Lancaster residents spend a ‘night out’ on the town

MIKE McGEE | 9/7/2015, 9:15 a.m.
“I’m glad to see so many people out for our police interaction in the community,” Lancaster Police Chief Cheryl Wilson ...
Children talk with local police officers and try out gear used by the city’s emergency personnel during the National Night Out crime prevention program on Aug. 4 in Lancaster. Mike McGee

The Dallas Examiner

“I’m glad to see so many people out for our police interaction in the community,” Lancaster Police Chief Cheryl Wilson announced. “We’re actually serving the community and being a guardian more than being an enforcer – and that’s where we’re striving to be and that’s one of our goals, is to be community-oriented policing and transitioning from traditional policing.”

Neighbors took the time to get to know other neighbors, as well as city officials and members of law enforcement, during National Night Out in the Meadow Creek area in Southern Dallas County on Aug. 4. Night out events, designed to create crime awareness and generate support for local anti-crime programs, also took place in various neighborhoods throughout the city.

Westwood V neighborhood resident Naim Rasheed relaxed in the shade of a portable canopy during the festivities. The young man said he viewed the night out as a step in the right direction at a time when the issue of police violence toward African Americans trends prolifically on social media and many in the community still recall the shooting death of police Officer Craig Shaw in 2010.

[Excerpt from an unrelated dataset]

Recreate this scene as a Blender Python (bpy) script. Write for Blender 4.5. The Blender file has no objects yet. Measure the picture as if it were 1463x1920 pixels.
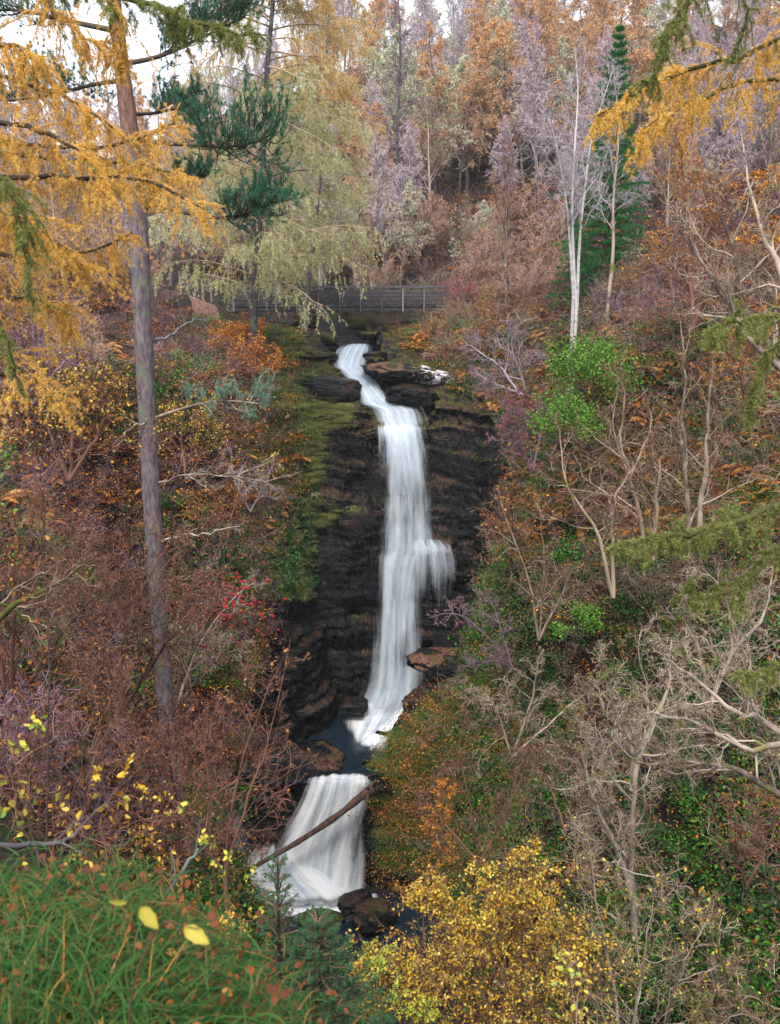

“With all the attention, nationally, with all the police shootings and all that, it’s good to know the police’s faces. They get to see the community up closer. It’s more than just policing – you get to know the people instead of just policing them,” the resident said. “It just lifts that barrier.”

City Manager Opal Mauldin-Robertson considered the event a celebration and strengthening of community.

“Talking about neighbors, getting to know neighbors, working together, to make sure that we let people know that we don’t want crime and we’re going to do what we can to keep it out of our community,” she indicated during a stop in Meadow Creek.

Lawanda Ross, another resident of Westwood V, agreed that the don’t-be-a-stranger philosophy of the NNO was key to crime prevention.

“It just means to me the neighborhood’s getting together and meeting all the neighbors, getting to know your neighbors, and also kind of letting them know what you think is going on in the neighborhood,” she said.

As a mother she felt that the NNO was especially helpful at creating a safer place for children.

“I’d like to know my neighbors so I know to look out for them if they’re going on vacation,” Ross voiced as she served hot food to attendees. “I want them to look out for me and my little ones – I got little ones running around – and so you just want them to be aware of what’s going on.”

The chief urged children aged 13 through 17 to join in the city’s Junior Police Academy program and took questions from the small crowds. During the Westwood V gathering one resident asked about crime rates in the area.

The chief acknowledged that burglary of a motor vehicle was the most common crime to occur within city limits. She further remarked that 80 percent of the thefts involved cars being left unlocked; small groups of burglars begin on one end of a street, open car doors that are unsecured, take what they want, and meet at the opposite end of the street.